La spécificité de ce moment, c’est que c’est un but en or. Le match est terminé. Il n’y a pas de coach qui vient lui dire de se concentrer pour les dernières minutes à jouer. Pour les Italiens, c’est mort. D’ailleurs, on les voit au fond de la photo. Il y en a un qui se prend la tête dans les mains. C’est une délivrance d’un côté, un cauchemar de l’autre. Parce que les Italiens s’y voyaient…
Pourquoi est-ce que tu étais à cet endroit-là ?Pfff, il n’y a rien de rationnel là-dedans. Sur le but de Wiltord, je suis au même endroit. Une fois qu’on a choisi une position, on ne peut pas changer. Sauf à la mi-temps, éventuellement. À l’époque, je travaillais pour Onze Mondial. On était trois photographes pour le magazine. Il y en a un en face de moi, sur le but de Barthez. Et le troisième était le long de la touche, côté Pirès.
Comment as-tu découvert les photos ?À l’époque, on n’était pas en numérique. On était en argentique. Mais je savais ce que j’avais fait. Je n’avais pas de doute. J’avais peut-être cinq, six clichés sur toute sa course.
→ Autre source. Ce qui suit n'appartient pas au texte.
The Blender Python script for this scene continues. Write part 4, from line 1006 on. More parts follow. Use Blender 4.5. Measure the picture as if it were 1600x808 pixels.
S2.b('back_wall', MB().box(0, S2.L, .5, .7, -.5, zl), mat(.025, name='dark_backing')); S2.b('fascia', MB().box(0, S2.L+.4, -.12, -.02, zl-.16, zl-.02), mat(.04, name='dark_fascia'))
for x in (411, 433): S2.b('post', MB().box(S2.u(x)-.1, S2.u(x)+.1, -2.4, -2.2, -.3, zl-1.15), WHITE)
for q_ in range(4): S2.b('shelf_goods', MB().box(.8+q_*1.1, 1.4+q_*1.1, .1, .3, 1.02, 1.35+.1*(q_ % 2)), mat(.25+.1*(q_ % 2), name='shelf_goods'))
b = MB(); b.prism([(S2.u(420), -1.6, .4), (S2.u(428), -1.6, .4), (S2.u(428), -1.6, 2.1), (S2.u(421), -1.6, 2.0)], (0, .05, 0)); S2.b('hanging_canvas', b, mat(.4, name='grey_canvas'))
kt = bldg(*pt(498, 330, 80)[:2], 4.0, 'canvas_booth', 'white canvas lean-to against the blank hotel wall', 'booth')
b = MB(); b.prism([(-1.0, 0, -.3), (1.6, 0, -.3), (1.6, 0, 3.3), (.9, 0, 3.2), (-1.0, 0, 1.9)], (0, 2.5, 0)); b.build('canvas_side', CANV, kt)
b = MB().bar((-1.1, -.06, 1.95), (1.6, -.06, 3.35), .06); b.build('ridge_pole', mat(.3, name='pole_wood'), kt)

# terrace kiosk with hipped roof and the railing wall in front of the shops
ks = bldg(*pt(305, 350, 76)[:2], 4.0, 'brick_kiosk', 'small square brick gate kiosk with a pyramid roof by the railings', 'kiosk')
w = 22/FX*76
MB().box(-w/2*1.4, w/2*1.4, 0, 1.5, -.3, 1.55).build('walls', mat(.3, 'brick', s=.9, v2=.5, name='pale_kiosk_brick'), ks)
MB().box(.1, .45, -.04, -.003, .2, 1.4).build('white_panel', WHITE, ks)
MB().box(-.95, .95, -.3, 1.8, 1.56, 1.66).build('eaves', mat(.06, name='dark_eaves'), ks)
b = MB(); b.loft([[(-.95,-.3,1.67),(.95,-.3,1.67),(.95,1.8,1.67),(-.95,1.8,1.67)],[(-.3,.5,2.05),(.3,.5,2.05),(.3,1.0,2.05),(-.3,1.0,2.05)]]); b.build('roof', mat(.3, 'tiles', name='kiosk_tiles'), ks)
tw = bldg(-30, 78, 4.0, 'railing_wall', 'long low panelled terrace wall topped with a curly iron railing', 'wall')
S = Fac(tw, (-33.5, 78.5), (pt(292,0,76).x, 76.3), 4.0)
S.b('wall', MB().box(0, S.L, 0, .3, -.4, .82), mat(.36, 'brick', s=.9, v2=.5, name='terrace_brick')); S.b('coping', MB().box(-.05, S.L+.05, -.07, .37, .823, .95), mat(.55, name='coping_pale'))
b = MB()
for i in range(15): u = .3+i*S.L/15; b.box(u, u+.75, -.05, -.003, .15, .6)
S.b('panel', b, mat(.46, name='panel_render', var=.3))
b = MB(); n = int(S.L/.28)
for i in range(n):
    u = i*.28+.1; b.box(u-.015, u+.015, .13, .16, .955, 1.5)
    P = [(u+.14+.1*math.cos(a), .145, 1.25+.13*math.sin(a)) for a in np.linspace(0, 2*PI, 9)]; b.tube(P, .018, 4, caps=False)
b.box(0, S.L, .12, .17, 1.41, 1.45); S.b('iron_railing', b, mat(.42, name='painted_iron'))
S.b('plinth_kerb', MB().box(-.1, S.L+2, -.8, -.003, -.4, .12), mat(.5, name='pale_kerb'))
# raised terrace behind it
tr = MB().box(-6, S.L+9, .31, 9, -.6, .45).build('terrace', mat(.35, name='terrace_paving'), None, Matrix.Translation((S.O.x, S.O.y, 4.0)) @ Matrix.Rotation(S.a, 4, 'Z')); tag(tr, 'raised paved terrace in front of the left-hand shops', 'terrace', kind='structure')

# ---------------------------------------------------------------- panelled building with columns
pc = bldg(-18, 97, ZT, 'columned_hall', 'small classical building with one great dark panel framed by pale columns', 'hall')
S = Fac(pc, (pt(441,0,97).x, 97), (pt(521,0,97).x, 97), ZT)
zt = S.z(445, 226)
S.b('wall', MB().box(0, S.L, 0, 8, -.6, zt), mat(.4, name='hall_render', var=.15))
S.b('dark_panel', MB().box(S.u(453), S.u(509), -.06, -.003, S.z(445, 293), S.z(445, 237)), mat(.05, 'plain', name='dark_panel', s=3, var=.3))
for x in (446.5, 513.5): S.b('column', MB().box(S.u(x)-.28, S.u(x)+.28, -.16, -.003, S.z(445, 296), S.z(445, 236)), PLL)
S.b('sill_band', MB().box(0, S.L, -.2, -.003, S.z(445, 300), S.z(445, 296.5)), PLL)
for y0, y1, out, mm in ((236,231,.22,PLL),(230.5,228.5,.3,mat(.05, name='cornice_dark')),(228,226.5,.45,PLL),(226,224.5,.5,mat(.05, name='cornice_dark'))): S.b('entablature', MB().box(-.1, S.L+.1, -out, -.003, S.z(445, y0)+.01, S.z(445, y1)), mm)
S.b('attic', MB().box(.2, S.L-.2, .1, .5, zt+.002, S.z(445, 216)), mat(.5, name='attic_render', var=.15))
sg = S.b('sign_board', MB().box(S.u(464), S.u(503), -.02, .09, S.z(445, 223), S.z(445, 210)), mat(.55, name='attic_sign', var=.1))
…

Je savais que j’en avais au moins une de bien. De mémoire, je crois qu’on est rentré dans la nuit en voiture pour boucler le magazine le lendemain ou le surlendemain. Elle a été utilisée, ça c’est sûr, dans quel format, je ne sais plus.
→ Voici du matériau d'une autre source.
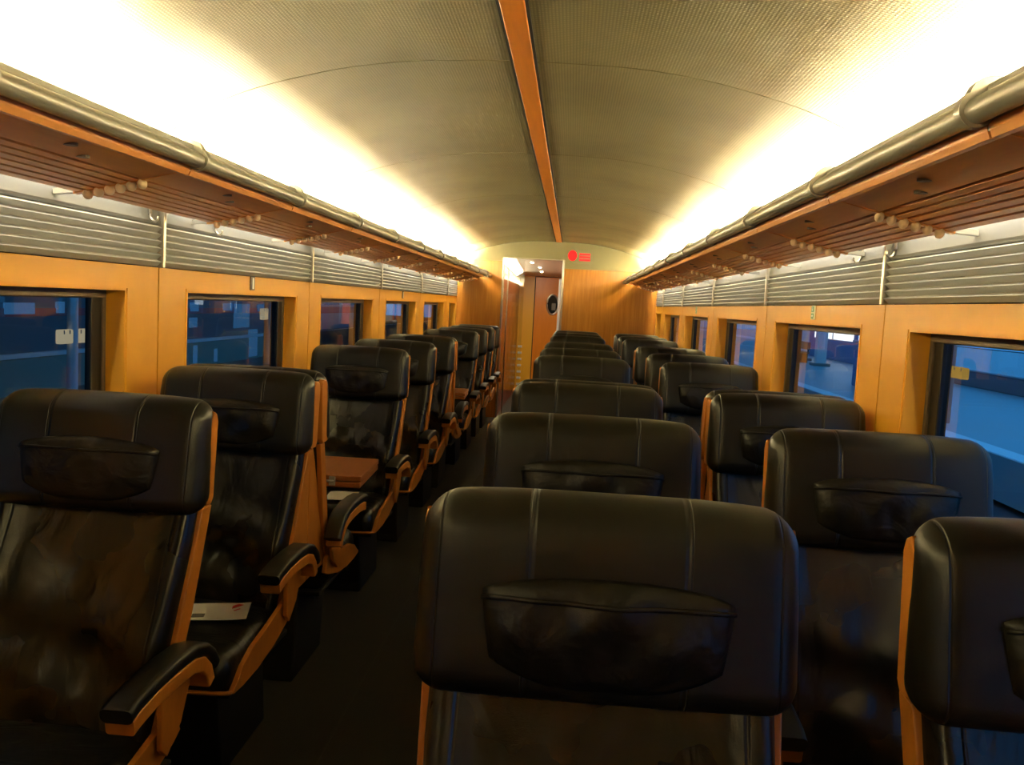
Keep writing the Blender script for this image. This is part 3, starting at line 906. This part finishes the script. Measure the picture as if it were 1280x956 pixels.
# red indicator on the fascia
t = thing('indicator_display', 'red lit indicator with a square symbol and short text above the wooden bulkhead', 'display', (.27, YE - .012, 2.16))
bm = bmesh.new(); box(bm, -.17, .17, 0.0, .008, -.085, .095, .003); obj('panel', bm, 'fascia', t)
bm = bmesh.new()
ring = [(-.087 + .058 * math.cos(2 * PI * i / 24), .012 + .068 * math.sin(2 * PI * i / 24)) for i in range(24)]
merge(bm, prism(ring, -.004, .0, 'xz')); obj('symbol', bm, 'red_led', t)
bm = bmesh.new()
for r_ in range(3): box(bm, .0, .145, -.004, .0, -.052 + r_ * .036, -.052 + r_ * .036 + .028)
obj('text_field', bm, 'red_led_dim', t)
# close the shell round the vestibule
bm = bmesh.new(); box(bm, -1.4, 1.4, CY + .3, CY + .34, 0, 2.4); struct('wall_beyond', bm, 'dark')
bm = bmesh.new()
for s in (-1, 1): box(bm, s * 1.38 - .02, s * 1.38 + .02, YE, CY + .3, -.05, 2.3)
struct('wall_beyond_sides', bm, 'dark')

# ------------------------------------------------------------------ outside: the station
PZ = -.45
def ext(name, bm, mat): return struct(name, bm, mat)
bm = bmesh.new(); box(bm, 7.0, 40, -10, 140, PZ - .7, PZ); ext('platform_exterior_right', bm, 'platform')
bm = bmesh.new(); box(bm, 7.05, 7.45, -10, 140, PZ, PZ + .006); box(bm, 16.4, 18.2, -10, 140, PZ, PZ + .006); ext('trim_11', bm, 'stripe')  # wide outer strip is a lit band of paving, put in as white
bm = bmesh.new(); box(bm, -60, 60, -30, 140, -1.35, -1.25); ext('ground_exterior', bm, 'track')
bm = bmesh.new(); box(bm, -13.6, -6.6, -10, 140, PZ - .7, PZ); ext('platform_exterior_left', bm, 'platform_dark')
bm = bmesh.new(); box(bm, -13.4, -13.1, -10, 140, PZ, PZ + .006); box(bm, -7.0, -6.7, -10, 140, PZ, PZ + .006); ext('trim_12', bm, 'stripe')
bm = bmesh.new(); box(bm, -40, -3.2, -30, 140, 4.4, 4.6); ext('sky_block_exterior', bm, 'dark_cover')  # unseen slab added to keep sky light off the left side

def pillar(x, y, h, lab, w=.42):
    t = thing('platform_pillar', lab, 'pillar', (x, y, PZ), 0, 'pillars on the platform outside')
    bm = bmesh.new(); box(bm, -w / 2, w / 2, -w / 2, w / 2, .0, h, .03); obj('shaft', bm, 'concrete', t)
    bm = bmesh.new(); box(bm, -w * .85, w * .85, -w * .85, w * .85, 0, .12, .02); obj('foot', bm, 'post_brown', t)
for x, y, lab in ((11.5, 43, 'pale pillar with a brown foot on the right platform seen in the second right window'),
                  (11.1, 38.6, 'pale pillar nearer than its neighbour on the right platform'),
                  (11.3, 62, 'distant pale pillar on the right platform in the third right window'),
                  (11.3, 92, 'far pale pillar on the right platform in the fourth right window')):
    pillar(x, y, 5.5, lab)

def reflection_post(x, y, lab, sw, mat, post, sh=.23, sz=1.06):  # window reflections, built as glowing boards and posts outside
    t = thing('reflection_sign', lab, 'sign', (x, y, PZ), 0, 'window reflections built as signs outside')
    bm = bmesh.new(); box(bm, -.05, .05, -sw / 2, sw / 2, sz - sh / 2, sz + sh / 2, .02); obj('board', bm, mat + '_lit', t)
    bm = bmesh.new(); cyl(bm, (0, 0, 0), (0, 0, 2.6), .085, 14); obj('post', bm, post, t, angle=40)
    bm = bmesh.new()
    for i in range(5):
        yy = -sw / 2 + sw * (i + .5) / 5; box(bm, -.056, .056, yy - .012, yy + .012, sz + sh / 2 - .07, sz + sh / 2 - .012)
    obj('tick', bm, 'grey_ink', t)
reflection_post(8.0, 18.3, 'yellow reflection in the nearest right window, built as a glowing board on a brown post', 1.5, 'sign_yellow', 'post_brown')
reflection_post(-7.9, 13.7, 'cream reflection in the nearest left window, built as a glowing board on a pale post', .8, 'sign_cream', 'concrete')
reflection_post(-8.0, 23.1, 'cream reflection in the second left window, built as a glowing board on a pale post', .9, 'sign_cream', 'post_brown', .3, 1.35)

t = thing('platform_barrier', 'long low dark barrier on the right platform outside the nearest right window', 'barrier', (14., 28., PZ))
bm = bmesh.new(); box(bm, -.25, .25, -5., 4.5, 0, .52, .03); obj('body', bm, 'hut_dark', t)
bm = bmesh.new(); box(bm, -.30, .30, -5.05, 4.55, .52, .58, .02); obj('coping', bm, 'platform', t)
t = thing('platform_bench', 'brown bench beside the pillar on the right platform', 'bench', (10.9, 41.5, PZ))
bm = bmesh.new(); box(bm, -.25, .25, -1., 1., .42, .50, .02); obj('seat', bm, 'bench_brown', t)
bm = bmesh.new(); box(bm, .2, .27, -1., 1., .6, .95, .02); obj('backrest', bm, 'bench_brown', t)
for yy in (-.8, .8):
    bm = bmesh.new(); box(bm, -.22, .22, yy - .04, yy + .04, 0, .42, .01); box(bm, .2, .24, yy - .04, yy + .04, .4, .9); obj('leg', bm, 'base_black', t)
t = thing('platform_cabinet', 'large dark blue cabinet on the right platform in the second right window', 'cabinet', (9.6, 25.6, PZ))
bm = bmesh.new(); box(bm, -.6, .6, -2.0, 2.0, 0, 1.35, .05); obj('body', bm, 'cabinet_blue', t)
bm = bmesh.new(); box(bm, -.65, .65, -2.05, 2.05, 1.35, 1.42, .02); obj('lid', bm, 'platform', t)
t = thing('lit_kiosk', 'distant kiosk with bright white windows on the right platform', 'kiosk', (15., 45.5, PZ))
bm = bmesh.new(); box(bm, -1.5, 3., -4., 6., 0, 3., .05); obj('body', bm, 'cabinet_blue', t)
for i in range(2):
    bm = bmesh.new(); box(bm, -1.53, -1.5, -3.6 + i * 3.4, -.5 + i * 3.4, 1.05, 1.75); box(bm, -3.4 + i * 2.2 + 2., -1.6 + i * 2.2 + 2., -4.03, -4., 1.05, 1.75)
    obj('window', bm, 'lit_white', t)

# train standing beyond the left platform
t = thing('parked_train', 'dark grey train with a red stripe and blue lit windows beyond the left platform', 'train', (-16.2, 30, -1.25))
bm = bmesh.new(); box(bm, -1.4, 1.4, -38, 40, .35, 4.2, .25); obj('body', bm, 'train_grey', t)
bm = bmesh.new(); box(bm, 1.38, 1.42, -38, 40, 1.62, 2.02); obj('stripe', bm, 'train_red', t)
bm = bmesh.new(); box(bm, 1.38, 1.415, -38, 40, 2.15, 3.0); obj('window_band', bm, 'train_glass', t)
for i in range(16):
    y = -30 + i * 4.3
    if i % 3 != 1: continue
    bm = bmesh.new(); box(bm, 1.40, 1.43, y, y + 1.5, 2.25, 2.9, .004); obj('window', bm, 'lit_blue', t)
# dark waiting hut with lit panes on the left platform
t = thing('platform_hut', 'dark hut with small blue lit panes on the left platform outside the second left window', 'hut', (-9.0, 21., PZ))
bm = bmesh.new(); box(bm, -2.2, -.02, -7.9, 5.6, 0, 3.2, .04); obj('body', bm, 'hut_dark', t)
bm = bmesh.new(); box(bm, -2.4, .3, -8.1, 5.8, 3.2, 3.4, .03); obj('roof', bm, 'dark_cover', t)
bm = bmesh.new(); box(bm, -.03, .0, -7.9, 5.6, 1.32, 1.46); obj('band', bm, 'train_red', t)
bm = bmesh.new(); box(bm, -.03, .07, -7.9, 5.6, .62, .70, .01); obj('ledge', bm, 'concrete', t)
bm = bmesh.new(); box(bm, -.03, .01, -7.9, 5.6, 0, .62); obj('lower_wall', bm, 'hut_lower', t)
for y0, y1, z0, z1 in ((20.54, 21.0, .93, 1.145), (20.51, 20.93, .534, .776), (22.53, 23.14, .94, 1.135), (23.3, 24.41, .457, 1.12), (25.07, 25.75, .91, 1.125), (20.72, 20.97, -.36, .09), (21.98, 22.2, -.39, -.05), (24.42, 25.1, -.40, .39), (15.03, 15.28, .92, 1.125), (13.6, 14.4, .91, 1.1)):
    bm = bmesh.new(); box(bm, -.02, .015, y0 - 21, y1 - 21, z0 - PZ, z1 - PZ, .004); obj('lit_pane', bm, 'lit_blue', t)

# ------------------------------------------------------------------ world, camera, view
w = bpy.data.worlds.new('World'); S.world = w; w.use_nodes = True
bg = w.node_tree.nodes['Background']; bg.inputs[0].default_value = (.05, .33, .80, 1); bg.inputs[1].default_value = .72

cam = bpy.data.cameras.new('Camera'); co = bpy.data.objects.new('Camera', cam); COL.objects.link(co)
yaw, pitch, roll = .0642, -.0893, .0525
cy, sy, cp, sp = math.cos(yaw), math.sin(yaw), math.cos(pitch), math.sin(pitch)
f = Vector((-sy * cp, cy * cp, sp)); r0 = Vector((cy, sy, 0)); u0 = r0.cross(f)
rr_ = r0 * math.cos(roll) + u0 * math.sin(roll); uu = -r0 * math.sin(roll) + u0 * math.cos(roll)
R3 = Matrix((rr_, uu, -f)).transposed()
co.matrix_world = Matrix.Translation((.2161, 0, 1.5)) @ R3.to_4x4()
cam.sensor_fit = 'HORIZONTAL'; cam.sensor_width = 36.; cam.lens = 36. * 1086 / 1280; cam.clip_start = .05; cam.clip_end = 500
S.camera = co
S.view_settings.view_transform = 'Standard'; S.view_settings.look = 'None'; S.view_settings.gamma = 1.; S.view_settings.use_curve_mapping = False
S.view_settings.exposure = .5
S.cycles.max_bounces = 10; S.cycles.diffuse_bounces = 6; S.cycles.glossy_bounces = 4; S.cycles.transparent_max_bounces = 12
S.cycles.sample_clamp_indirect = 0.
S.cycles.use_guiding = True; S.cycles.use_surface_guiding = True; S.cycles.guiding_training_samples = 64
S.cycles.use_adaptive_sampling = False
Est-ce que tu en as parlé avec Trezegol ?Pour avoir travaillé pour Onze Mondial pendant vingt ans, Trezeguet, je le connaissais à Monaco et je l’ai suivi ensuite quand il est parti à la Juve. Mais quand je l’ai revu quelques mois après, avec Lilian Thuram, pour un sujet magazine, on n’en a pas reparlé. C’était pas non plus un garçon très expansif. Je ne lui ai même pas dit : « Grâce à toi, j’ai fait une très bonne photo parce que tu es venu vers moi »… Mais j’ai eu beaucoup de chance, ce soir-là.